(Your instructions) Starting at the line that contains "Write a Blender" and stopping at the line that contains "COL = scn.collection", copy every line exactly, both ends included, without the pictures.

(Listed entries)
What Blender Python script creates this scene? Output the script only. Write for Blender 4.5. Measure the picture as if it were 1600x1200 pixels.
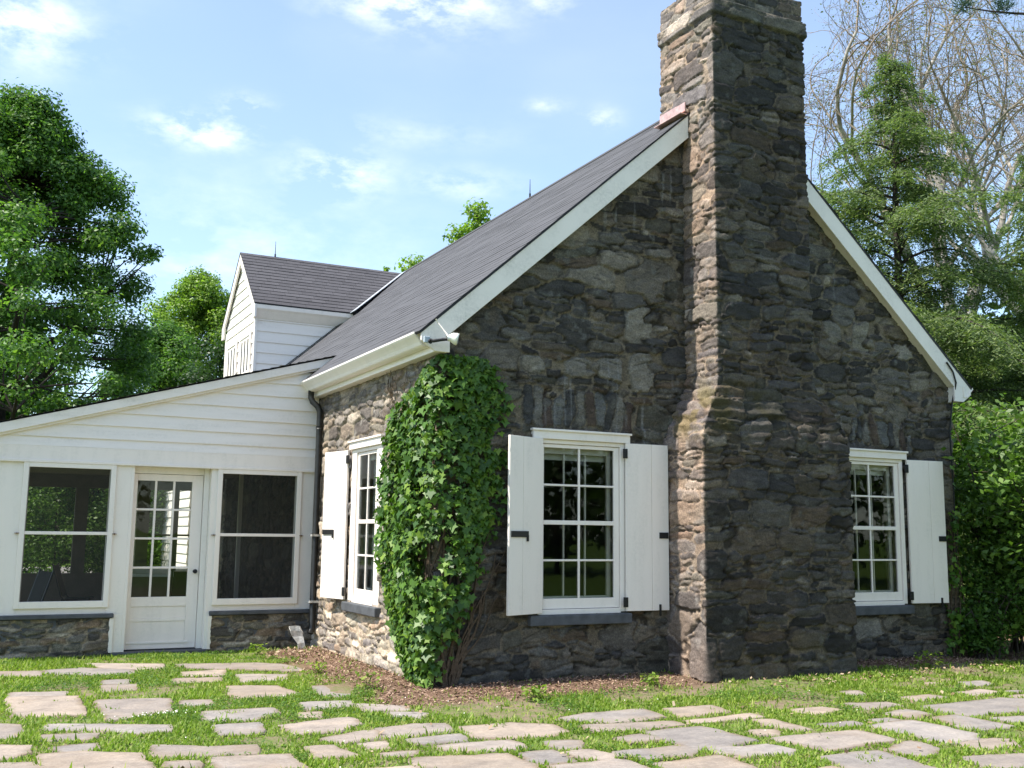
import bpy, math, random
import numpy as np
from mathutils import Matrix, Vector

for o in list(bpy.data.objects):
    bpy.data.objects.remove(o, do_unlink=True)
SC = bpy.context.scene
COL = SC.collection
R = math.radians

# ------------------------------------------------------------------ camera
CAM = np.array([-4.3606, -10.2618, 1.6])
CR = np.array([0.8900779, -0.4556669, 0.0113556])
CU = np.array([-0.0749634, -0.1217651, 0.9897240])
CF = np.array([0.4496018, 0.8817828, 0.1425387])
cam_d = bpy.data.cameras.new('camera')
cam = bpy.data.objects.new('camera', cam_d)
COL.objects.link(cam)
cam_d.sensor_width = 36.0
cam_d.lens = 1634.59 / 1600 * 36.0
cam_d.clip_start = 0.05
cam_d.clip_end = 3000
cam.matrix_world = Matrix(((CR[0], CU[0], -CF[0], CAM[0]), (CR[1], CU[1], -CF[1], CAM[1]),
                           (CR[2], CU[2], -CF[2], CAM[2]), (0, 0, 0, 1)))
SC.camera = cam

def along(px, dist):
    """ground point at a horizontal distance from the viewpoint, in the bearing of picture column px"""
    d = CF + CR * (px - 800) / 1634.59
    d = d[:2] / np.hypot(d[0], d[1])
    return CAM[0] + d[0] * dist, CAM[1] + d[1] * dist

# ------------------------------------------------------------------ sun, sky, exposure
SUN_EL, SUN_A = R(57), R(3.0)
SUN_STR, SKY_STR, EXPO = 4.8, 0.15, 0.86
sd = np.array([-math.cos(SUN_EL) * math.cos(SUN_A), math.cos(SUN_EL) * math.sin(SUN_A), math.sin(SUN_EL)])
sun_d = bpy.data.lights.new('sun', 'SUN')
sun_d.energy = SUN_STR
sun_d.angle = R(0.53)
sun_d.color = (1.0, 0.945, 0.86)
sun = bpy.data.objects.new('sun', sun_d)
COL.objects.link(sun)
sun.rotation_euler = Vector(-sd).to_track_quat('-Z', 'Y').to_euler()
sun.location = (-20, 5, 40)

W = bpy.data.worlds.new('World')
SC.world = W
W.use_nodes = True
wn, wl = W.node_tree.nodes, W.node_tree.links
wn.clear()
def WN(t, **k):
    n = wn.new(t)
    for a, b in k.items(): setattr(n, a, b)
    return n
w_out = WN('ShaderNodeOutputWorld')
w_bg = WN('ShaderNodeBackground')
w_bg.inputs['Strength'].default_value = SKY_STR
w_sky = WN('ShaderNodeTexSky', sky_type='NISHITA', sun_disc=False)
w_sky.sun_elevation = SUN_EL
w_sky.sun_rotation = math.atan2(sd[0], sd[1])
w_sky.air_density = 1.0
w_sky.dust_density = 0.7
w_sky.ozone_density = 0.0
w_tc = WN('ShaderNodeTexCoord')
def wmath(op, a, b=None, c=None):
    n = WN('ShaderNodeMath', operation=op)
    for i, x in enumerate((a, b, c)):
        if x is None: continue
        if isinstance(x, (int, float)): n.inputs[i].default_value = x
        else: wl.new(x, n.inputs[i])
    return n.outputs[0]
def wvec(op, a, b, o=0):
    n = WN('ShaderNodeVectorMath', operation=op)
    for i, x in enumerate((a, b)):
        if isinstance(x, tuple): n.inputs[i].default_value = x
        else: wl.new(x, n.inputs[i])
    return n.outputs['Value'] if op == 'DOT_PRODUCT' else n.outputs[0]
w_n1 = WN('ShaderNodeTexNoise')
w_n1.inputs['Scale'].default_value = 13.0
w_n1.inputs['Detail'].default_value = 8
w_n1.inputs['Roughness'].default_value = 0.62
w_map = WN('ShaderNodeMapping')
w_map.inputs['Scale'].default_value = (1, 1, 2.2)
wl.new(w_tc.outputs['Generated'], w_map.inputs[0])
wl.new(w_map.outputs[0], w_n1.inputs['Vector'])
w_n2 = WN('ShaderNodeTexNoise')
w_n2.inputs['Scale'].default_value = 3.0
w_n2.inputs['Detail'].default_value = 5
wl.new(w_map.outputs[0], w_n2.inputs['Vector'])
w_dir = w_tc.outputs['Generated']
cover = None
# cumulus wisps: bearing and height of each one in the sky, half sizes in degrees, density
CLOUDS = [(-5.8, 28.2, 3.6, 1.3, 1.0), (-7.8, 29.8, 3.0, 1.2, .7), (1.6, 28.2, 1.4, .6, .45), (-1.8, 28.6, 1.0, .5, .4),
          (-17.5, 20.7, 2.2, .75, .9), (-15.2, 21.9, 1.2, .7, .7), (-10.0, 19.2, 2.4, 1.3, .6), (-28, 24.5, 3.2, 1.6, .95),
          (4.9, 22.4, .9, .5, .5), (1.7, 23.1, 1.0, .35, .4), (-3.2, 19.0, 2.6, .7, .35), (-15, 13.0, 9.0, 5.0, .20), (-8, 21.5, 6.0, .7, .20),
          (-29, 27.0, 5.0, 1.5, .2), (30, 20, 5, 2, .5), (70, 25, 8, 3, .8), (130, 30, 12, 5, .8), (200, 35, 14, 6, .8), (-90, 40, 12, 5, .7), (-60, 22, 8, 3, .8)]
BASE_YAW = 27.016
for az, el, sa, se, den in CLOUDS:
    A, E = R(az + BASE_YAW), R(el)
    d = (math.sin(A) * math.cos(E), math.cos(A) * math.cos(E), math.sin(E))
    t = (math.cos(A), -math.sin(A), 0.0)
    u = (-math.sin(A) * math.sin(E), -math.cos(A) * math.sin(E), math.cos(E))
    x = wmath('MULTIPLY', wvec('DOT_PRODUCT', w_dir, t), 1 / math.radians(sa))
    y = wmath('MULTIPLY', wvec('DOT_PRODUCT', w_dir, u), 1 / math.radians(se))
    r2 = wmath('ADD', wmath('MULTIPLY', x, x), wmath('MULTIPLY', y, y))
    front = wmath('GREATER_THAN', wvec('DOT_PRODUCT', w_dir, d), 0.5)
    g = wmath('MULTIPLY', wmath('EXPONENT', wmath('MULTIPLY', r2, -0.9)), front)
    g = wmath('MULTIPLY', g, den)
    cover = g if cover is None else wmath('MAXIMUM', cover, g)
nz = wmath('MULTIPLY', wmath('SUBTRACT', w_n1.outputs['Fac'], 0.42), 4.2)
cover = wmath('MAXIMUM', wmath('MULTIPLY', cover, nz), 0.0)
veil = wmath('ADD', wmath('MULTIPLY', wmath('MAXIMUM', wmath('SUBTRACT', w_n2.outputs['Fac'], 0.5), 0.0), 0.2), 0.11)
cover = wmath('MINIMUM', wmath('MAXIMUM', wmath('ADD', cover, veil), 0.0), 1.0)
w_mix = WN('ShaderNodeMix', data_type='RGBA')
wl.new(cover, w_mix.inputs['Factor'])
w_tint = WN('ShaderNodeMix', data_type='RGBA', blend_type='MULTIPLY')
w_tint.inputs['Factor'].default_value = 1.0
wl.new(w_sky.outputs[0], w_tint.inputs['A'])
w_tint.inputs['B'].default_value = (0.82, 0.955, 1.06, 1)
wl.new(w_tint.outputs['Result'], w_mix.inputs['A'])
w_mix.inputs['B'].default_value = (7.0, 7.0, 7.1, 1)
wl.new(w_mix.outputs['Result'], w_bg.inputs['Color'])
wl.new(w_bg.outputs[0], w_out.inputs['Surface'])

SC.render.engine = 'CYCLES'
SC.view_settings.view_transform = 'Standard'
SC.view_settings.look = 'None'
SC.view_settings.exposure = EXPO
SC.view_settings.gamma = 1.0
SC.view_settings.use_curve_mapping = False
SC.cycles.max_bounces = 10
SC.cycles.transparent_max_bounces = 24
SC.cycles.use_denoising = True

rng = np.random.default_rng(7)
random.seed(7)

# ------------------------------------------------------------------ noise
def _h(ix, iy, seed):
    n = (ix.astype(np.int64) * 374761393 + iy.astype(np.int64) * 668265263 + seed * 1442695041) & 0xffffffff
    n = ((n ^ (n >> 13)) * 1274126177) & 0xffffffff
    return ((n ^ (n >> 16)) & 0xffff) / 65535.0
def vn(x, y, seed=0):
    x = np.asarray(x, float); y = np.asarray(y, float)
    ix, iy = np.floor(x), np.floor(y)
    fx, fy = x - ix, y - iy
    fx = fx * fx * (3 - 2 * fx); fy = fy * fy * (3 - 2 * fy)
    a = _h(ix, iy, seed); b = _h(ix + 1, iy, seed); c = _h(ix, iy + 1, seed); d = _h(ix + 1, iy + 1, seed)
    return (a * (1 - fx) + b * fx) * (1 - fy) + (c * (1 - fx) + d * fx) * fy
def fbm(x, y, seed=0, o=4):
    s = 0; a = .5; t = 0
    for i in range(o):
        s = s + a * vn(x, y, seed + i * 17); t += a
        x = np.asarray(x) * 2.03; y = np.asarray(y) * 2.03; a *= .5
    return s / t
def smooth(a, b, x):
    t = np.clip((x - a) / (b - a), 0, 1)
    return t * t * (3 - 2 * t)

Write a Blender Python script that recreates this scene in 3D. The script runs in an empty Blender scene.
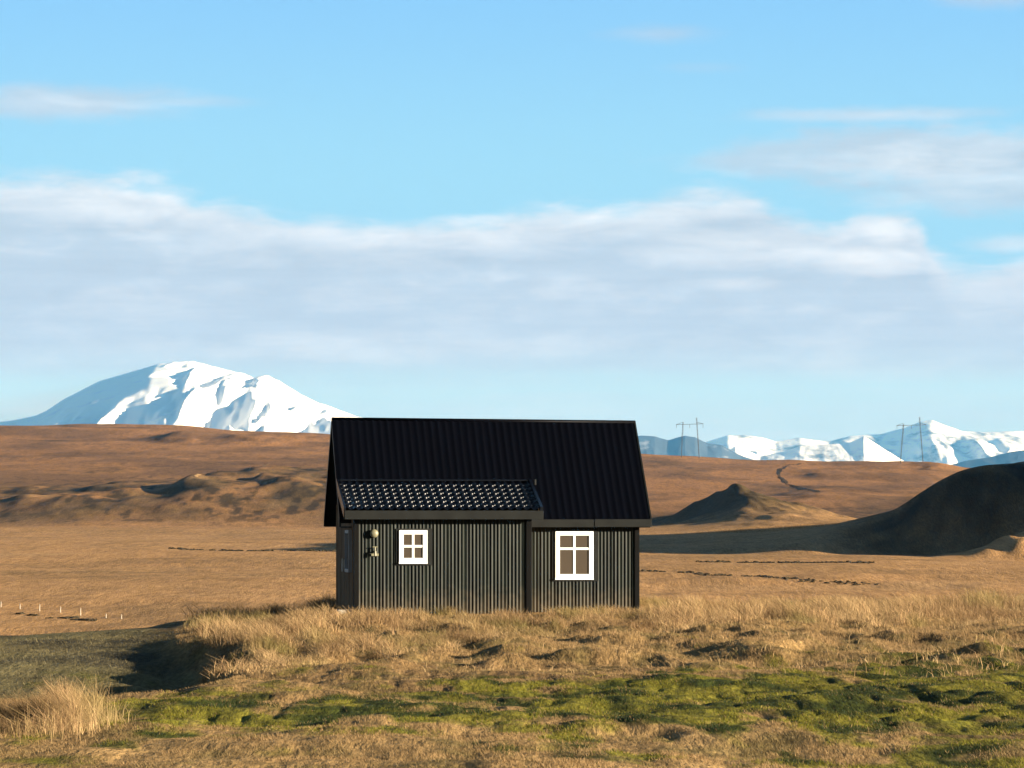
import bpy, bmesh, math, random
import numpy as np
from mathutils import Vector, Matrix

random.seed(7)
rng = np.random.default_rng(11)
R = math.radians
scn = bpy.context.scene
COL = scn.collection

# ------------------------------------------------------------------ camera constants
EYE = 2.35            # eye height above the ground at the cottage (z = 0 there)
F = 4000.0            # focal length in pixels of a 1024 px wide frame (a long lens)
HV = 518.0            # image row of the horizon
SUN_AZ, SUN_EL = 67.0, 10.5     # sun: degrees to the right of straight behind the camera, elevation
sun_dir = Vector((math.sin(R(SUN_AZ)) * math.cos(R(SUN_EL)), -math.cos(R(SUN_AZ)) * math.cos(R(SUN_EL)), math.sin(R(SUN_EL))))

# ------------------------------------------------------------------ helpers
def tag(o, label=None, cat=None, group=None, kind=None):
    if label: o['label'] = label
    if cat: o['category'] = cat
    if group: o['group'] = group
    if kind: o['kind'] = kind
    return o

def empty(name, loc=(0, 0, 0), rz=0.0):
    o = bpy.data.objects.new(name, None)
    COL.objects.link(o)
    o.location = loc
    o.rotation_euler = (0, 0, rz)
    return o

class MB:
    """collects quads and boxes, then links them as ONE mesh object"""
    def __init__(s):
        s.v = []; s.f = []
    def poly(s, pts):
        i = len(s.v); s.v += [tuple(p) for p in pts]; s.f.append(tuple(range(i, i + len(pts))))
    def box(s, x0, x1, y0, y1, z0, z1, m=None):
        c = [(x0, y0, z0), (x1, y0, z0), (x1, y1, z0), (x0, y1, z0), (x0, y0, z1), (x1, y0, z1), (x1, y1, z1), (x0, y1, z1)]
        if m is not None: c = [tuple(m @ Vector(p)) for p in c]
        i = len(s.v); s.v += c
        s.f += [tuple(i + k for k in q) for q in ((0, 3, 2, 1), (4, 5, 6, 7), (0, 1, 5, 4), (1, 2, 6, 5), (2, 3, 7, 6), (3, 0, 4, 7))]
    def prism(s, prof, x0, x1):
        """prof: (y, z) outline, counter-clockwise seen from +x; extruded along x"""
        n = len(prof); i = len(s.v)
        s.v += [(x0, p[0], p[1]) for p in prof] + [(x1, p[0], p[1]) for p in prof]
        s.f.append(tuple(i + k for k in reversed(range(n)))); s.f.append(tuple(i + n + k for k in range(n)))
        for k in range(n):
            a, b = i + k, i + (k + 1) % n
            s.f.append((a, b, b + n, a + n))
    def bar(s, p, q, r, n=8, r2=None):
        p, q = Vector(p), Vector(q); r2 = r if r2 is None else r2
        d = (q - p).normalized(); a = d.orthogonal().normalized(); b = d.cross(a)
        i = len(s.v)
        for c, rr in ((p, r), (q, r2)):
            for k in range(n):
                t = 2 * math.pi * k / n
                s.v.append(tuple(c + a * math.cos(t) * rr + b * math.sin(t) * rr))
        for k in range(n):
            s.f.append((i + k, i + (k + 1) % n, i + n + (k + 1) % n, i + n + k))
        s.f.append(tuple(i + k for k in reversed(range(n)))); s.f.append(tuple(i + n + k for k in range(n)))
    def build(s, name, mat, parent=None, smooth=False, bevel=0.0):
        me = bpy.data.meshes.new(name)
        me.from_pydata(s.v, [], s.f); me.update()
        if bevel:
            bm = bmesh.new(); bm.from_mesh(me)
            bmesh.ops.bevel(bm, geom=bm.edges[:], offset=bevel, segments=2, affect='EDGES', profile=0.5, clamp_overlap=True)
            bm.to_mesh(me); bm.free()
        o = bpy.data.objects.new(name, me); COL.objects.link(o)
        me.materials.append(mat)
        if smooth: me.polygons.foreach_set('use_smooth', [True] * len(me.polygons))
        if parent: o.parent = parent
        return o

def np_mesh(name, verts, faces, mat, colors=None, smooth=True):
    """verts (n,3), faces (m,k) with one k, colors (n,3)"""
    me = bpy.data.meshes.new(name)
    nv, (nf, k) = len(verts), faces.shape
    me.vertices.add(nv); me.vertices.foreach_set('co', verts.astype(np.float32).ravel())
    me.loops.add(nf * k); me.loops.foreach_set('vertex_index', faces.astype(np.int32).ravel())
    me.polygons.add(nf); me.polygons.foreach_set('loop_start', np.arange(0, nf * k, k, dtype=np.int32))
    me.polygons.foreach_set('use_smooth', np.full(nf, smooth, dtype=bool))
    if colors is not None:
        a = me.color_attributes.new('albedo', 'FLOAT_COLOR', 'POINT')
        c = np.ones((nv, 4), np.float32); c[:, :3] = colors
        a.data.foreach_set('color', c.ravel())
    me.update(calc_edges=True)
    me.materials.append(mat)
    o = bpy.data.objects.new(name, me); COL.objects.link(o)
    return o

# ------------------------------------------------------------------ noise (numpy)
def _hash(ix, iy, seed):
    h = (ix.astype(np.int64) * 374761393 + iy.astype(np.int64) * 668265263 + seed * 974634541) & 0xffffffff
    h = ((h ^ (h >> 13)) * 1274126177) & 0xffffffff
    h = h ^ (h >> 16)
    return (h & 0xffff) / 65535.0
def vnoise(x, y, seed=0):
    x = np.asarray(x, float); y = np.asarray(y, float)
    ix, iy = np.floor(x), np.floor(y); fx, fy = x - ix, y - iy
    fx = fx * fx * fx * (fx * (fx * 6 - 15) + 10); fy = fy * fy * fy * (fy * (fy * 6 - 15) + 10)
    a = _hash(ix, iy, seed); b = _hash(ix + 1, iy, seed); c = _hash(ix, iy + 1, seed); d = _hash(ix + 1, iy + 1, seed)
    return (a + (b - a) * fx + (c - a) * fy + (a - b - c + d) * fx * fy) * 2 - 1
def fbm(x, y, seed=0, oct=4, gain=0.5):
    s = 0; a = 1.0; t = 0
    for k in range(oct):
        s = s + a * vnoise(x * 2 ** k + 17.3 * k, y * 2 ** k - 9.1 * k, seed + k); t += a; a *= gain
    return s / t
def sstep(a, b, x):
    t = np.clip((np.asarray(x, float) - a) / (b - a), 0, 1); return t * t * (3 - 2 * t)

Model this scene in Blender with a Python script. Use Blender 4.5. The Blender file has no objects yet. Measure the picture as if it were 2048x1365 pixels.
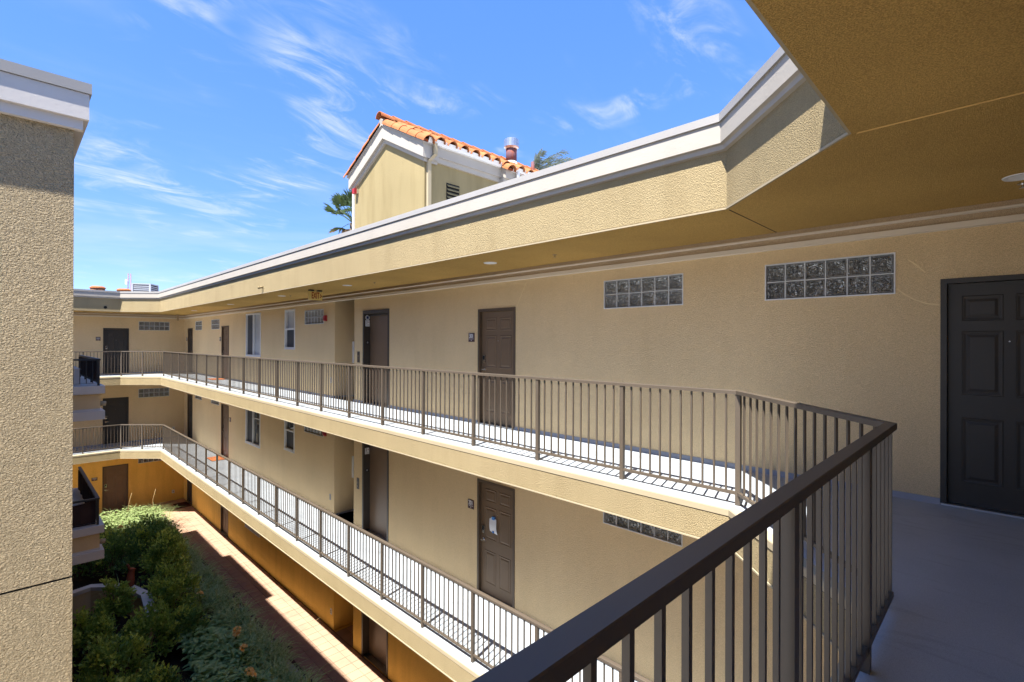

(Exercise solution)
Write a Blender Python script that recreates this scene in 3D. The script runs in an empty Blender scene.
import bpy, bmesh, math, random
import numpy as np
from mathutils import Vector, Matrix

random.seed(7)
rng = np.random.default_rng(11)
R = math.radians
scn = bpy.context.scene
COL = scn.collection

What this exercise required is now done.